## Exercise prompt
Reproduce the material in full, unchanged.

[begin Collected material]

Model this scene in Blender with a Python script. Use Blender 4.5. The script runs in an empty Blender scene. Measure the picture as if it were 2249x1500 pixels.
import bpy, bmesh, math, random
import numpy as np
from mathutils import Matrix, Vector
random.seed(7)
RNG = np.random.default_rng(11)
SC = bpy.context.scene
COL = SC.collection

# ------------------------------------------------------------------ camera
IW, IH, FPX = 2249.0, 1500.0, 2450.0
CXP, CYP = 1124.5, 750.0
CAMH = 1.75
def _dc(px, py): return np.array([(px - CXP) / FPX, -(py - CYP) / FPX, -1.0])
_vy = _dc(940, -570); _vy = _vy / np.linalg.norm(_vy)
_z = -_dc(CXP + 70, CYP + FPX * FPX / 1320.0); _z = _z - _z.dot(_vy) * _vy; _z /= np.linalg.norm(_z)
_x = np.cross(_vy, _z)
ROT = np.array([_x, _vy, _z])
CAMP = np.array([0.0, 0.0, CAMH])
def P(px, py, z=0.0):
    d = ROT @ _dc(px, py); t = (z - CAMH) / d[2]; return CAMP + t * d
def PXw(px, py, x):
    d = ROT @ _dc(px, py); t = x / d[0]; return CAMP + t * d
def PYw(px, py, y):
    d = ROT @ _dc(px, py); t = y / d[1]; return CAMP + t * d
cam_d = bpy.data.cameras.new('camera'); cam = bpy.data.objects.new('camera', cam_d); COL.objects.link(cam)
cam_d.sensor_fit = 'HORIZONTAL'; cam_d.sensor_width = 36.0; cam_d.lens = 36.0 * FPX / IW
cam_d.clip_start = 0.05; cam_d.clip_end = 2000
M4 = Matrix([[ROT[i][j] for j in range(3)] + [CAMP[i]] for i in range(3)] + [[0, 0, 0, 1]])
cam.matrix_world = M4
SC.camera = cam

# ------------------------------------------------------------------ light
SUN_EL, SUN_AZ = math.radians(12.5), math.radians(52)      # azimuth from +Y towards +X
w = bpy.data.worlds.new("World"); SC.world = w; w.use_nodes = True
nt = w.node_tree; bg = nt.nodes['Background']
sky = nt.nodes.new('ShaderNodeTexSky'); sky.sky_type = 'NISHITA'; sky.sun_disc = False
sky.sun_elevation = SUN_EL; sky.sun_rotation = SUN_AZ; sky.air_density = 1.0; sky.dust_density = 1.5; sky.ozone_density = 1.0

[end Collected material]

## Result
Model this scene in Blender with a Python script. Use Blender 4.5. The script runs in an empty Blender scene. Measure the picture as if it were 2249x1500 pixels.
import bpy, bmesh, math, random
import numpy as np
from mathutils import Matrix, Vector
random.seed(7)
RNG = np.random.default_rng(11)
SC = bpy.context.scene
COL = SC.collection

# ------------------------------------------------------------------ camera
IW, IH, FPX = 2249.0, 1500.0, 2450.0
CXP, CYP = 1124.5, 750.0
CAMH = 1.75
def _dc(px, py): return np.array([(px - CXP) / FPX, -(py - CYP) / FPX, -1.0])
_vy = _dc(940, -570); _vy = _vy / np.linalg.norm(_vy)
_z = -_dc(CXP + 70, CYP + FPX * FPX / 1320.0); _z = _z - _z.dot(_vy) * _vy; _z /= np.linalg.norm(_z)
_x = np.cross(_vy, _z)
ROT = np.array([_x, _vy, _z])
CAMP = np.array([0.0, 0.0, CAMH])
def P(px, py, z=0.0):
    d = ROT @ _dc(px, py); t = (z - CAMH) / d[2]; return CAMP + t * d
def PXw(px, py, x):
    d = ROT @ _dc(px, py); t = x / d[0]; return CAMP + t * d
def PYw(px, py, y):
    d = ROT @ _dc(px, py); t = y / d[1]; return CAMP + t * d
cam_d = bpy.data.cameras.new('camera'); cam = bpy.data.objects.new('camera', cam_d); COL.objects.link(cam)
cam_d.sensor_fit = 'HORIZONTAL'; cam_d.sensor_width = 36.0; cam_d.lens = 36.0 * FPX / IW
cam_d.clip_start = 0.05; cam_d.clip_end = 2000
M4 = Matrix([[ROT[i][j] for j in range(3)] + [CAMP[i]] for i in range(3)] + [[0, 0, 0, 1]])
cam.matrix_world = M4
SC.camera = cam

# ------------------------------------------------------------------ light
SUN_EL, SUN_AZ = math.radians(12.5), math.radians(52)      # azimuth from +Y towards +X
w = bpy.data.worlds.new("World"); SC.world = w; w.use_nodes = True
nt = w.node_tree; bg = nt.nodes['Background']
sky = nt.nodes.new('ShaderNodeTexSky'); sky.sky_type = 'NISHITA'; sky.sun_disc = False
sky.sun_elevation = SUN_EL; sky.sun_rotation = SUN_AZ; sky.air_density = 1.0; sky.dust_density = 1.5; sky.ozone_density = 1.0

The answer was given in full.